*STATED TASK*: Transcribe each line exactly.

*DATASET EXCERPT*:
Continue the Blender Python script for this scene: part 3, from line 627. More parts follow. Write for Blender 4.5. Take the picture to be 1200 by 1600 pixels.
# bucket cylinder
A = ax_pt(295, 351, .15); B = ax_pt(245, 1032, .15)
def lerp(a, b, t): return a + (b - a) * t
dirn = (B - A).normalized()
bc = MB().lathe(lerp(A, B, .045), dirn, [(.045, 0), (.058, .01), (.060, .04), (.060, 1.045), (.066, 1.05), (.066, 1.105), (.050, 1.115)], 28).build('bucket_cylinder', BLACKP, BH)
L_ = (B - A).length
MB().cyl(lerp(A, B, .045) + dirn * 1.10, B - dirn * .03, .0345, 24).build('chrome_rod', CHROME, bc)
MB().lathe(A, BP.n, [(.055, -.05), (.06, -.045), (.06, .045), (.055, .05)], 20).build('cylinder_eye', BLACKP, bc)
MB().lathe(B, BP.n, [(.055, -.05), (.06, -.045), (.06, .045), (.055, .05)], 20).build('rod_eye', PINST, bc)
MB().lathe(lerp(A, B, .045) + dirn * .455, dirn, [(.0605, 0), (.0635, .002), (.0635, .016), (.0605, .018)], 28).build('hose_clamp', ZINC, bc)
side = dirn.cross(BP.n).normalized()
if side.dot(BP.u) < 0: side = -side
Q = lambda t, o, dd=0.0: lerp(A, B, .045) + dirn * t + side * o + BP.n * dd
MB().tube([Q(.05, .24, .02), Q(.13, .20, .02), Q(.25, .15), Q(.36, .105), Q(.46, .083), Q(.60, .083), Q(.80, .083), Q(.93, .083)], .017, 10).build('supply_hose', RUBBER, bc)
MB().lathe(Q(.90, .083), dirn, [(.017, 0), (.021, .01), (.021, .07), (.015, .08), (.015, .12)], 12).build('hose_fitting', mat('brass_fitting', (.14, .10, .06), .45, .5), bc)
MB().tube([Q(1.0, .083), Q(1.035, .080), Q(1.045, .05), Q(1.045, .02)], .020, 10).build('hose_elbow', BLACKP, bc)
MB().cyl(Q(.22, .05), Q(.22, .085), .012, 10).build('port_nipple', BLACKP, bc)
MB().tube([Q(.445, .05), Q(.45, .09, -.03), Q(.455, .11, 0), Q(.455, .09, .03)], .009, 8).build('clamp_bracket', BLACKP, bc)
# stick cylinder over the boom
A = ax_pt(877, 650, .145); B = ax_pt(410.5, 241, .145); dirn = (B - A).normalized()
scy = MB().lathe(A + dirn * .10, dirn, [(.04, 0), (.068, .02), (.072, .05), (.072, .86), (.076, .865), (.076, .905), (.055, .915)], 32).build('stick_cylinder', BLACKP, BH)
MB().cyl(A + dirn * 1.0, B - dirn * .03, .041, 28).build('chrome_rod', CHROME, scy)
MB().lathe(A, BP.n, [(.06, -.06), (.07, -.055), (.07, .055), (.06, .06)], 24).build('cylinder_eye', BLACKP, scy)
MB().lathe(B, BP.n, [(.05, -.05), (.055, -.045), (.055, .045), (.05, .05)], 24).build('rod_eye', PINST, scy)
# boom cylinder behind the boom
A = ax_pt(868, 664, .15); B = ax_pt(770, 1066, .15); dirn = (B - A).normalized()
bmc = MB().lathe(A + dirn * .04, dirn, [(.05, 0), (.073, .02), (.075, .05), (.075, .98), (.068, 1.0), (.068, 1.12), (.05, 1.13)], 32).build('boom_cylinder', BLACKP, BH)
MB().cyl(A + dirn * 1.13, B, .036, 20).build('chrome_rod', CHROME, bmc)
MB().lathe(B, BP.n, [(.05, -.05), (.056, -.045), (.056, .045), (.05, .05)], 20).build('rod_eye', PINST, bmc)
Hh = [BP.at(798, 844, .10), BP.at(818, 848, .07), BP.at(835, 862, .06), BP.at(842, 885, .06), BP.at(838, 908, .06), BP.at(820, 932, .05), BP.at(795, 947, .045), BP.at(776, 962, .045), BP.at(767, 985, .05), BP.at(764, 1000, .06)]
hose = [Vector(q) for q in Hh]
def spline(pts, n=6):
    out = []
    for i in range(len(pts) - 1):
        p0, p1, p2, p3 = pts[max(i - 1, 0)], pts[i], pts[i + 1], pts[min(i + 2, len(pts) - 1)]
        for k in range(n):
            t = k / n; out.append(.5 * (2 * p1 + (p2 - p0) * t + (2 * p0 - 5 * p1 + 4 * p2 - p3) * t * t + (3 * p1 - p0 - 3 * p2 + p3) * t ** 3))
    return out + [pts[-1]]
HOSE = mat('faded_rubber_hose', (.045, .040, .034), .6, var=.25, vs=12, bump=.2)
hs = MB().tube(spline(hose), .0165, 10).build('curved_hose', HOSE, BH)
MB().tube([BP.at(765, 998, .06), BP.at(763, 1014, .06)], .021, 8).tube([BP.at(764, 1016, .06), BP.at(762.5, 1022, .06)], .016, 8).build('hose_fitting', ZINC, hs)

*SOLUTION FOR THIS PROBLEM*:
Continue the Blender Python script for this scene: part 3, from line 627. More parts follow. Write for Blender 4.5. Take the picture to be 1200 by 1600 pixels.
# bucket cylinder
A = ax_pt(295, 351, .15); B = ax_pt(245, 1032, .15)
def lerp(a, b, t): return a + (b - a) * t
dirn = (B - A).normalized()
bc = MB().lathe(lerp(A, B, .045), dirn, [(.045, 0), (.058, .01), (.060, .04), (.060, 1.045), (.066, 1.05), (.066, 1.105), (.050, 1.115)], 28).build('bucket_cylinder', BLACKP, BH)
L_ = (B - A).length
MB().cyl(lerp(A, B, .045) + dirn * 1.10, B - dirn * .03, .0345, 24).build('chrome_rod', CHROME, bc)
MB().lathe(A, BP.n, [(.055, -.05), (.06, -.045), (.06, .045), (.055, .05)], 20).build('cylinder_eye', BLACKP, bc)
MB().lathe(B, BP.n, [(.055, -.05), (.06, -.045), (.06, .045), (.055, .05)], 20).build('rod_eye', PINST, bc)
MB().lathe(lerp(A, B, .045) + dirn * .455, dirn, [(.0605, 0), (.0635, .002), (.0635, .016), (.0605, .018)], 28).build('hose_clamp', ZINC, bc)
side = dirn.cross(BP.n).normalized()
if side.dot(BP.u) < 0: side = -side
Q = lambda t, o, dd=0.0: lerp(A, B, .045) + dirn * t + side * o + BP.n * dd
MB().tube([Q(.05, .24, .02), Q(.13, .20, .02), Q(.25, .15), Q(.36, .105), Q(.46, .083), Q(.60, .083), Q(.80, .083), Q(.93, .083)], .017, 10).build('supply_hose', RUBBER, bc)
MB().lathe(Q(.90, .083), dirn, [(.017, 0), (.021, .01), (.021, .07), (.015, .08), (.015, .12)], 12).build('hose_fitting', mat('brass_fitting', (.14, .10, .06), .45, .5), bc)
MB().tube([Q(1.0, .083), Q(1.035, .080), Q(1.045, .05), Q(1.045, .02)], .020, 10).build('hose_elbow', BLACKP, bc)
MB().cyl(Q(.22, .05), Q(.22, .085), .012, 10).build('port_nipple', BLACKP, bc)
MB().tube([Q(.445, .05), Q(.45, .09, -.03), Q(.455, .11, 0), Q(.455, .09, .03)], .009, 8).build('clamp_bracket', BLACKP, bc)
# stick cylinder over the boom
A = ax_pt(877, 650, .145); B = ax_pt(410.5, 241, .145); dirn = (B - A).normalized()
scy = MB().lathe(A + dirn * .10, dirn, [(.04, 0), (.068, .02), (.072, .05), (.072, .86), (.076, .865), (.076, .905), (.055, .915)], 32).build('stick_cylinder', BLACKP, BH)
MB().cyl(A + dirn * 1.0, B - dirn * .03, .041, 28).build('chrome_rod', CHROME, scy)
MB().lathe(A, BP.n, [(.06, -.06), (.07, -.055), (.07, .055), (.06, .06)], 24).build('cylinder_eye', BLACKP, scy)
MB().lathe(B, BP.n, [(.05, -.05), (.055, -.045), (.055, .045), (.05, .05)], 24).build('rod_eye', PINST, scy)
# boom cylinder behind the boom
A = ax_pt(868, 664, .15); B = ax_pt(770, 1066, .15); dirn = (B - A).normalized()
bmc = MB().lathe(A + dirn * .04, dirn, [(.05, 0), (.073, .02), (.075, .05), (.075, .98), (.068, 1.0), (.068, 1.12), (.05, 1.13)], 32).build('boom_cylinder', BLACKP, BH)
MB().cyl(A + dirn * 1.13, B, .036, 20).build('chrome_rod', CHROME, bmc)
MB().lathe(B, BP.n, [(.05, -.05), (.056, -.045), (.056, .045), (.05, .05)], 20).build('rod_eye', PINST, bmc)
Hh = [BP.at(798, 844, .10), BP.at(818, 848, .07), BP.at(835, 862, .06), BP.at(842, 885, .06), BP.at(838, 908, .06), BP.at(820, 932, .05), BP.at(795, 947, .045), BP.at(776, 962, .045), BP.at(767, 985, .05), BP.at(764, 1000, .06)]
hose = [Vector(q) for q in Hh]
def spline(pts, n=6):
    out = []
    for i in range(len(pts) - 1):
        p0, p1, p2, p3 = pts[max(i - 1, 0)], pts[i], pts[i + 1], pts[min(i + 2, len(pts) - 1)]
        for k in range(n):
            t = k / n; out.append(.5 * (2 * p1 + (p2 - p0) * t + (2 * p0 - 5 * p1 + 4 * p2 - p3) * t * t + (3 * p1 - p0 - 3 * p2 + p3) * t ** 3))
    return out + [pts[-1]]
HOSE = mat('faded_rubber_hose', (.045, .040, .034), .6, var=.25, vs=12, bump=.2)
hs = MB().tube(spline(hose), .0165, 10).build('curved_hose', HOSE, BH)
MB().tube([BP.at(765, 998, .06), BP.at(763, 1014, .06)], .021, 8).tube([BP.at(764, 1016, .06), BP.at(762.5, 1022, .06)], .016, 8).build('hose_fitting', ZINC, hs)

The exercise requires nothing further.